Gauss to Laplace transmutation!
When browsing X validated the other day [translate by procrastinating!], I came upon the strange property that the marginal distribution of a zero mean normal variate with exponential variance is a Laplace distribution. I first thought there was a mistake since we usually take an inverse Gamma on the variance parameter, not a Gamma. But then the marginal is a t distribution. The result is curious and can be expressed in a variety of ways:
– the product of a χ21 and of a χ2 is a χ22;
– the determinant of a 2×2 normal matrix is a Laplace variate;
– a difference of exponentials is Laplace…

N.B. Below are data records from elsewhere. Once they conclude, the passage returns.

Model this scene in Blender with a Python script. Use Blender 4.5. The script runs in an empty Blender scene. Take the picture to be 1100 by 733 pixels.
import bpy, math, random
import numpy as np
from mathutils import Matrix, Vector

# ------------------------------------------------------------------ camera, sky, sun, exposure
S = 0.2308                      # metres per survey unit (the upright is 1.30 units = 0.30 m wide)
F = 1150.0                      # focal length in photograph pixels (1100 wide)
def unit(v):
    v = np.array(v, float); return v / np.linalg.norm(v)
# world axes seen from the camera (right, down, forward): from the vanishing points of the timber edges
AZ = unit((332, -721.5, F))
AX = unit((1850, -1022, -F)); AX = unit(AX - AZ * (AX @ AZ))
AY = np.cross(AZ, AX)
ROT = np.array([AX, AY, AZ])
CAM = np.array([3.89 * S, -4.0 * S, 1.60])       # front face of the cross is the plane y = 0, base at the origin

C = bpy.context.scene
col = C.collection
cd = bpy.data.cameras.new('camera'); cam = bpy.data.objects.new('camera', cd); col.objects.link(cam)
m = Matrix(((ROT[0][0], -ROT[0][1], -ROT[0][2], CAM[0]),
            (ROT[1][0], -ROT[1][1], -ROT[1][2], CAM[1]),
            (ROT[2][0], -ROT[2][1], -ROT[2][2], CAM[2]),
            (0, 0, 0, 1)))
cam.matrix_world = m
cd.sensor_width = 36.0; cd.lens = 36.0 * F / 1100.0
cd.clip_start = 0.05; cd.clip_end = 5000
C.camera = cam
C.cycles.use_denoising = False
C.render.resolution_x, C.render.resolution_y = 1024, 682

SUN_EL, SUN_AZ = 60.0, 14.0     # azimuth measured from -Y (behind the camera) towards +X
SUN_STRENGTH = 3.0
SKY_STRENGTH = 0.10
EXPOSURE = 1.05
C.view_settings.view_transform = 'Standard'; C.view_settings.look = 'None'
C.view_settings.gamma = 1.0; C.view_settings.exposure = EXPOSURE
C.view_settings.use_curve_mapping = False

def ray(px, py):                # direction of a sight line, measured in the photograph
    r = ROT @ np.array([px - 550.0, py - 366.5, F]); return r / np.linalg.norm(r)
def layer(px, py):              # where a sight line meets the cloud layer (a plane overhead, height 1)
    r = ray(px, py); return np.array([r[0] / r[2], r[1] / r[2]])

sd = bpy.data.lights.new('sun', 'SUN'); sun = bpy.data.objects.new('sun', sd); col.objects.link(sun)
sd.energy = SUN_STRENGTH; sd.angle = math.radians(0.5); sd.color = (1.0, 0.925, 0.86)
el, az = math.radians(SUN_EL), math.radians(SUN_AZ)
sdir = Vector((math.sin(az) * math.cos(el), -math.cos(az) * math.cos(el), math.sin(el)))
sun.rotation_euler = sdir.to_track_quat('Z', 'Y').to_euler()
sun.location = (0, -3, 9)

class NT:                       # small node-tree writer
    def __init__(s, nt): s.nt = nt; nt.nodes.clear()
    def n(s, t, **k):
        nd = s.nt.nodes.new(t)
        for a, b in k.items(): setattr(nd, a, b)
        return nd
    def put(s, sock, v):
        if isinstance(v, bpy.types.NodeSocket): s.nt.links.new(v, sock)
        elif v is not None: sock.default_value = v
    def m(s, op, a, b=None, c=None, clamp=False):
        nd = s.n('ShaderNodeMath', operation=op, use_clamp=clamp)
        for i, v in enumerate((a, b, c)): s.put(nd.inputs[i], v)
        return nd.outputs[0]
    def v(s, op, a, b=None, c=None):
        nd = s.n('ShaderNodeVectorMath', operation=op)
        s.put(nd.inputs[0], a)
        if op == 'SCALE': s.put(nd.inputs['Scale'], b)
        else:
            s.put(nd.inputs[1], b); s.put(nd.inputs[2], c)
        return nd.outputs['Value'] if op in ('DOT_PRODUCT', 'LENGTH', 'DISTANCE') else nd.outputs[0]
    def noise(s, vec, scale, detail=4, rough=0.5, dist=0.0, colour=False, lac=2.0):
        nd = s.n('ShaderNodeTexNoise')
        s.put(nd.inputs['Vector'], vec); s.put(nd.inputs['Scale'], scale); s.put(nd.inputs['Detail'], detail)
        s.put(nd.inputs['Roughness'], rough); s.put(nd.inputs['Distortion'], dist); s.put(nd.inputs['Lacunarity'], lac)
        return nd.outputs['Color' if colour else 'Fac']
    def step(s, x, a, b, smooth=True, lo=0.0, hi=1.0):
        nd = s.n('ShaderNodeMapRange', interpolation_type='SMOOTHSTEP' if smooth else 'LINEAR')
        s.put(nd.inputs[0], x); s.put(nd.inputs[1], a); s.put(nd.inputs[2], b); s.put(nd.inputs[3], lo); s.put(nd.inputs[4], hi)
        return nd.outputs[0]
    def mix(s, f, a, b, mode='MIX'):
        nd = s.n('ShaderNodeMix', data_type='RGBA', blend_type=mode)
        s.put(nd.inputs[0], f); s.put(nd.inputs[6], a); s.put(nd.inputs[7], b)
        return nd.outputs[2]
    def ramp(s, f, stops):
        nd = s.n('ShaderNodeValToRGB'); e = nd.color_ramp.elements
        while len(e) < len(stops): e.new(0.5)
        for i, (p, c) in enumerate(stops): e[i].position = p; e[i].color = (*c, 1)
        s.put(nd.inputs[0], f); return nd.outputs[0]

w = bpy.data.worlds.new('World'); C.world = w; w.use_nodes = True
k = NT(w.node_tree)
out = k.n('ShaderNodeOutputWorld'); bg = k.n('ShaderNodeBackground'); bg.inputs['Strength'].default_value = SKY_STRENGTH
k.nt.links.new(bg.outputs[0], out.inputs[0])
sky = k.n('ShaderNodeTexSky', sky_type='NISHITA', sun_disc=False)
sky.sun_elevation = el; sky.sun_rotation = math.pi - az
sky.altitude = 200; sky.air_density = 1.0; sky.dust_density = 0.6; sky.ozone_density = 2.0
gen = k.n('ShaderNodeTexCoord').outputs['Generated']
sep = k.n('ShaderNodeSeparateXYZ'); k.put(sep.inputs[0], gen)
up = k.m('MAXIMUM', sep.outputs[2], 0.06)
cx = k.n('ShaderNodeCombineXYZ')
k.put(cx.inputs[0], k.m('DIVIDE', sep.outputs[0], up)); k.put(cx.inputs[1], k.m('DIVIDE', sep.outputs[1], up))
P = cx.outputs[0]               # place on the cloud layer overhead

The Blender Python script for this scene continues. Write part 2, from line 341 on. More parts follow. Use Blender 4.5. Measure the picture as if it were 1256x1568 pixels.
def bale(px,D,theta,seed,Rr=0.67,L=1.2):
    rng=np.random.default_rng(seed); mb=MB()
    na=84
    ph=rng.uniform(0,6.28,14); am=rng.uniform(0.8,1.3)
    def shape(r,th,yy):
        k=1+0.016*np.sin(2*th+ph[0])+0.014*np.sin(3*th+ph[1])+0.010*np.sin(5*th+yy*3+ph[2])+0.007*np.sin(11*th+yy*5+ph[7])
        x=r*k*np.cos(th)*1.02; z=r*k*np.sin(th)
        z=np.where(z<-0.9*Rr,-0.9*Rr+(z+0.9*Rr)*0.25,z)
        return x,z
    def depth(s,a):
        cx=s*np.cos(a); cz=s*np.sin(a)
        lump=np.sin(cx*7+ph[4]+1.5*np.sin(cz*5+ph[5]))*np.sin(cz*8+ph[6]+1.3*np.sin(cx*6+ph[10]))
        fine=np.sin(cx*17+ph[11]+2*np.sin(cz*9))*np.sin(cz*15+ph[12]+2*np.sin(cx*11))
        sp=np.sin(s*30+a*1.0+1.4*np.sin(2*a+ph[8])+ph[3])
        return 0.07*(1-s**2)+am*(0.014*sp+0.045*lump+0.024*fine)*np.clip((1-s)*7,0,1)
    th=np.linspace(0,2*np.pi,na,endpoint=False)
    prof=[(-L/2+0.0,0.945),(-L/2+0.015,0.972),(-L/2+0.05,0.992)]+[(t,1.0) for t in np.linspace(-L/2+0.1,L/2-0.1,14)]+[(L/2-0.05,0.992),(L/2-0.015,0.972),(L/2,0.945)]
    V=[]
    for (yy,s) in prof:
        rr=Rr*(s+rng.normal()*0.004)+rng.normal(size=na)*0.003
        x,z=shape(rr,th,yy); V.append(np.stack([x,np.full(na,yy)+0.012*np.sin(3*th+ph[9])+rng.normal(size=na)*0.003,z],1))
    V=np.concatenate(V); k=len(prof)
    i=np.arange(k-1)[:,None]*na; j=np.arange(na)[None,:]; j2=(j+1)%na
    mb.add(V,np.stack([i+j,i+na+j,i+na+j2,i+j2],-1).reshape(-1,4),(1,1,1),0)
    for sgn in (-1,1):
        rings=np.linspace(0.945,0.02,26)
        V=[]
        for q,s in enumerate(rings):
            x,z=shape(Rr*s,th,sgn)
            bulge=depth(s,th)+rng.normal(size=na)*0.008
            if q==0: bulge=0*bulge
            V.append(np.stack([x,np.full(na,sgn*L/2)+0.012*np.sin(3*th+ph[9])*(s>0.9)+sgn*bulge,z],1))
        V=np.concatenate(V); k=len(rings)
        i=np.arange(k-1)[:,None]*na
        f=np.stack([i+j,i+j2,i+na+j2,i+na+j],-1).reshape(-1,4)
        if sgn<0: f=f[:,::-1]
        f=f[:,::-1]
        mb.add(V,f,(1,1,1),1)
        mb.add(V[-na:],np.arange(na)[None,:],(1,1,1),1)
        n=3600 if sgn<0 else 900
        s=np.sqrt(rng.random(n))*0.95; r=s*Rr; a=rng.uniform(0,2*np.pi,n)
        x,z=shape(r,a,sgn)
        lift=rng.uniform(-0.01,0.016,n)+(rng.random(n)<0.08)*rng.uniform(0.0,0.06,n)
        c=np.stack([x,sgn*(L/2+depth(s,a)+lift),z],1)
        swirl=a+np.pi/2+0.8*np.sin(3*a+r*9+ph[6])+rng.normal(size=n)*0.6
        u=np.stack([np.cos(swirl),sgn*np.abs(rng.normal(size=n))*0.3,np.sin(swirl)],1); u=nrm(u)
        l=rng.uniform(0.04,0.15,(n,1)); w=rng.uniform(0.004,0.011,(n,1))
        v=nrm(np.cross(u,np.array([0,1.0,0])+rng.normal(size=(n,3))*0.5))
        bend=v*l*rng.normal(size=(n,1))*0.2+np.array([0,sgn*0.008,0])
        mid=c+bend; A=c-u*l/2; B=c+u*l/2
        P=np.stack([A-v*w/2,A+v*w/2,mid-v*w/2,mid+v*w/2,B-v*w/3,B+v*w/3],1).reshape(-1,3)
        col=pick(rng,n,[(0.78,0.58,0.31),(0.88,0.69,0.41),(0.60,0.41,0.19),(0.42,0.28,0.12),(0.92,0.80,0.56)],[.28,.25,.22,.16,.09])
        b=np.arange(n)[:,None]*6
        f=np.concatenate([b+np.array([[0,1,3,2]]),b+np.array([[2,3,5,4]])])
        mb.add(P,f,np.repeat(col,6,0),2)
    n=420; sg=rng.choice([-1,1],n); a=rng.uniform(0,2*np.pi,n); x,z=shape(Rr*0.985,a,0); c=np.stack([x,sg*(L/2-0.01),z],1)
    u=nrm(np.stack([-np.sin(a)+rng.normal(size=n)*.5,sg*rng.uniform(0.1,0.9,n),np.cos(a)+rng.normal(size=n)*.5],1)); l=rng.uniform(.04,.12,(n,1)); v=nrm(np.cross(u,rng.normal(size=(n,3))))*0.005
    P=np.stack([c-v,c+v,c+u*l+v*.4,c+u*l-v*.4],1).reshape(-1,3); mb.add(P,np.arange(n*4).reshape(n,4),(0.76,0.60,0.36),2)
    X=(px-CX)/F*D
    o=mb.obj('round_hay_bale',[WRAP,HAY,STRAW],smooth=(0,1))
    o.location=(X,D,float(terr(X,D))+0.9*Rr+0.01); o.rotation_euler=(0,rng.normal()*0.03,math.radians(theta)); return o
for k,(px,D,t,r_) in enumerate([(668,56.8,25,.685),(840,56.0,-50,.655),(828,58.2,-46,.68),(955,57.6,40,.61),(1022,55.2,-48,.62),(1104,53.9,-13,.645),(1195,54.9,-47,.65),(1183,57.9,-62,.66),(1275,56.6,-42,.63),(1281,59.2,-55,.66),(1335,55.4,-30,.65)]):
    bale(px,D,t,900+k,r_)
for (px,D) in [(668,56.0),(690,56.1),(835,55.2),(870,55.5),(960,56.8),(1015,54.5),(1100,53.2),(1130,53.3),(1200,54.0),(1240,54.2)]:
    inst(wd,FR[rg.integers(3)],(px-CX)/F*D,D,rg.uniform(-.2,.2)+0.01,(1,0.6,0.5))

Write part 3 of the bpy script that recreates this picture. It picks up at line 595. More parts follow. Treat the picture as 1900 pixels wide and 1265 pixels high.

The OP was asking for a direct proof of the result and I eventually sorted it out by a series of changes of variables, although there exists a much more elegant and general proof by Mike West, then at the University of Warwick, based on characteristic functions (or Fourier transforms). It reminded me that continuous, unimodal [at zero] and symmetric densities were necessary scale mixtures [a wee misnomer] of Gaussians. Mike proves in this paper that exponential power densities [including both the Normal and the Laplace cases] correspond to the variances having an inverse positive stable distribution with half the power. And this is a straightforward consequence of the exponential power density being proportional to the Fourier transform of a stable distribution and of a Fubini inversion. (Incidentally, the processing times of Biometrika were not that impressive at the time, with a 2-page paper submitted in Dec. 1984 published in Sept. 1987!)
This is a very nice and general derivation, but I still miss the intuition as to why it happens that way. But then, I know nothing, and even less about products of random variates!
October 30, 2015 at 5:57 am
Here is a simple proof of the Gauss-Laplace transmutation by using representation and moment generating functions:
http://arxiv.org/abs/1510.08765
October 15, 2015 at 10:35 pm
Christian, voir aussi http://arxiv.org/pdf/1408.5297.pdf pour une densité prédictive obtenue comme la différence de deux lois exponentielles. Éric
October 14, 2015 at 12:59 am
Thanks Christian for reminding us that property of the Laplace as a mixture of a centered normal and an exponential variance. Is not that property which is used in the Bayesian Lasso as shown in the 2008 JASA paper by Park & Casella and based on a more general theorem by
Andrews & Mallows (1974)?
Click to access Lasso.pdf
October 14, 2015 at 9:37 am
Merci, Jean-Louis!, I had forgotten about this connection with George’s Bayesian Lasso.